Но имеет место нечто противоположное подобным опасениям. Да, древневерхненемецкое слово thing означает собрание, а именно вече для обсуждения обстоятельства, о котором зашла речь, спорного случая. Соответственно эти древние немецкие слова, thing и dine, становятся названием положения дел; они именуют то, что тем или иным образом касается, задевает человека, о чем собственно идет речь. То, о чем идет речь, римляне называют res; значит по-гречески: говорить о чем-либо, совещаться об этом; res publica означает не 'государство', а то, что заведомо касается каждого в народе, 'захватывает' его и потому становится делом общественного обсуждения.
Только потому, что res означает задевающее нас, могли появиться словосочетания res adversae, res secundae - первое то, что задевает людей неприятным образом, второе то, что людям благоприятствует.
Словари, конечно, правильно переводят res adversae через 'несчастье', res secundae через 'счастье'; но о том, что говорят слова, произносимые как они есть для мысли, словари сообщают мало. По-настоящему дело здесь и в прочих случаях обстоит поэтому не так, что наша мысль питается этимологией, а наоборот, этимология неизменно обречена на то, чтобы вспоминать, прежде всего о сущностных отношениях того, что неразвернутым образом именуют слова словаря как слова мысли[21] .
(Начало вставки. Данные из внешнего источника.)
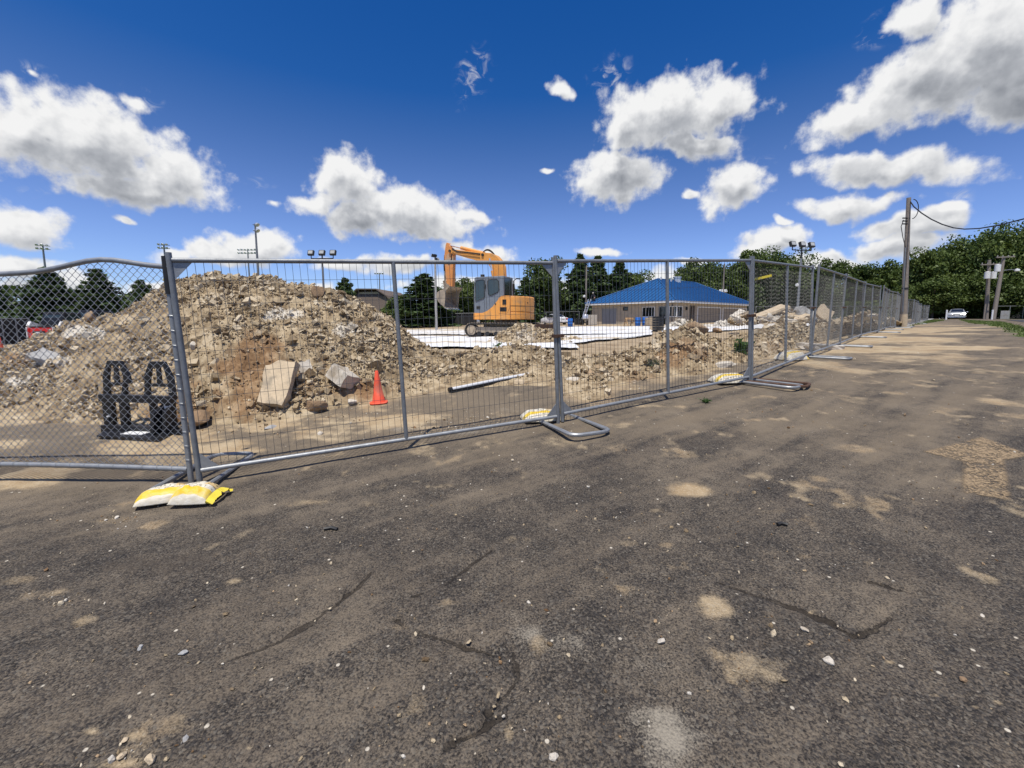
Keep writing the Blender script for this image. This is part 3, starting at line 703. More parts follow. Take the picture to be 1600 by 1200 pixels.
def sm(key, mb, m, smooth=True):
    if key not in MESHES:
        me = mb().mesh(key.split('|')[0], smooth); me.materials.append(m); MESHES[key] = me
    return MESHES[key]
def panel(label, p0, p1, kind, group=None, lean=0.):
    p0, p1 = np.array(p0), np.array(p1); d = p1 - p0; L = np.linalg.norm(d)
    t = thing('temporary_fence', label, 'fence panel', p0, 0, group)
    kp = 1.0
    if lean == 0 and p0[0] < -1: kp = .80; t.location.z += .02
    t.rotation_euler = Euler((lean, -math.asin(d[2] / L) * kp, math.atan2(d[1], d[0])))
    k = (L - .06) / PL; t.scale = (k, 1, 1)
    g_ = M['galv']
    def part(n, key, mb, m): return link(n, sm(key, mb, m), t)
    part('top_rail', 'top_rail', lambda: rail_tube((.02, 0, PH - .06), (PL - .02, 0, PH - .06), .0205), g_)
    part('bottom_rail', 'bottom_rail', lambda: rail_tube((.02, 0, .10), (PL - .02, 0, .10), .0205), M['galvb'])
    part('end_post', 'end_post', lambda: rail_tube((0, 0, .012), (0, 0, PH), .0225), g_)
    part('end_post', 'end_post2', lambda: rail_tube((PL, 0, .012), (PL, 0, PH), .0225), g_)
    part('middle_post', 'middle_post', lambda: rail_tube((PL / 2, 0, .10), (PL / 2, 0, PH - .06), .0215), g_)
    if kind == 'weld': part('wire_mesh', 'wire_mesh', lambda: weld_mb(PL, .10, PH - .06), M['wire'])
    else: part('wire_mesh', 'chain_mesh', lambda: chain_mb(PL, .10, PH - .06, .032, .00115, .003, None, 3), M['wire'])
    if kind == 'weld':
        for i, (x, z, sx, sz) in enumerate(((.02, PH - .08, 1, -1), (PL - .02, PH - .08, -1, -1), (.02, .12, 1, 1), (PL - .02, .12, -1, 1))):
            part('corner_plate', 'corner_plate%d' % i, lambda: MB().prism([(x, z), (x + sx * .13, z), (x, z + sz * .13)], -.004, .004), M['galvb'])
    part('clamp', 'clamp', lambda: MB().box((PL + .03, 0, 1.02), (.13, .07, .035)).box((PL + .03, -.045, 1.02), (.025, .05, .025)), M['rust'])
    return t
posts = [gp(313, 757), gp(879, 660), gp(1174, 598), gp(1267, 559), gp(1312, 541.5), gp(1345, 527.5)]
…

Слово res у римлян именует то, что задевает людей, обстоятельство, спорный случай, казус. В том же смысле римляне употребляют и слово causa. Само по себе и изначально оно значит вовсе не 'причина'; causa означает 'падение'[22] и тем самым то, что выпало людям, сложившееся положение дел; означает, что нечто намечается и должно произойти. Лишь поскольку causa почти равнозначно с res означает случившееся. выпавшее, слово causa может дойти впоследствии до значения причины в смысле каузальности того или иного следствия. Древненемецкое слово thing и dine со своим значением собрания, а именно для обсуждения того или иного положения дел, как никакое другое пригодно для осмысленного перевода слова римлян res, 'задевающее'. Но из того же слова латинского языка, которое внутри последнего соответствует слову res,- из слова causa в значении случая и сложившегося положения - возникло романское la cosa и французское la chose; мы, немцы, говорим: das Ding. вещь. В английском thing еще сохраняется в полноте именующая сила римского res: he knows his things, он понимает в своих 'делах', в том, что его задевает; he knows how to handle things, он знает, как вести дело, т. е как обращаться с тем, о чем от случая к случаю встает вопрос; that's a great thing: это большое (тонкое, огромное, великое) дело, т. е. случившееся само по себе, задевающее людей.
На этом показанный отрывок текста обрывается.